Location: Duluth, Minnesota, USA
7,653 posts, read 15,362,860 times
Reputation: 6670
Cars, as soon as they became practical, were luxuries for the rich or at least wealthy. At the time, most of the population in both the U.S. and Europe, rural or urban, could not afford a car. Many European countries imposed stricter taxes on gasoline.

Just before World War I, Ford unveiled the Model T.

Except of course for the war casualties, the U.S. emerged largely unscathed from World War I. In fact, perhaps the war aided industry in the US by making it more productive. Compare that to the industrialized countries of Western Europe, which suffered much more damage, as it was the theater for most of WW1's battles. Not to mention that the US was economically ahead of those countries, on a per-capita basis, before the war.

Some time around the Great War, the car went from being a luxury for the rich to a practical tool for the middle class - in the US. In Europe, having a car was too great an expense for most of the middle class until the 1950's at the earliest. In the U.S., on the other hand, there were 0.6 cars per household as early as 1925; that figure reached 1.0 by 1950 (http://en.wikibooks.org/wiki/Transpo...usehold_in_U.S. ) . Farm households (which were much more common then) had the added benefit of using the car's engine to operate some farm equipment. Also, taxes on gas created an unaffordable differential.

After WW2, the most economically-advanced countries in Europe saw widespread car ownership, and city planners emulated the U.S. somewhat. This was the case in the Netherlands, Sweden, etc. In the NL's case, the motive for change were deaths caused by driving. I don't about other countries. In some of these countries you can see housing resembling American houses from the '50s and '60s.
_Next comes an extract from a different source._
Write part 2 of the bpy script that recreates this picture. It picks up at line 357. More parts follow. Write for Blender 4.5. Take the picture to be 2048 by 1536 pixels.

For example:

http://goo.gl/maps/3Fa2y

Also, you have to take into consideration a number of other factors: There isn't as much land in Europe. Even before the car was introduced, Americans still preferred to ride in horses pulled by carriages. "American individualism" probably has a role to play, although Finnish culture, for example, is very individualistic. There has never been a tradition of making narrow "medieval streets" in the U.S.; instead, the 19th-century preference was for broad avenues.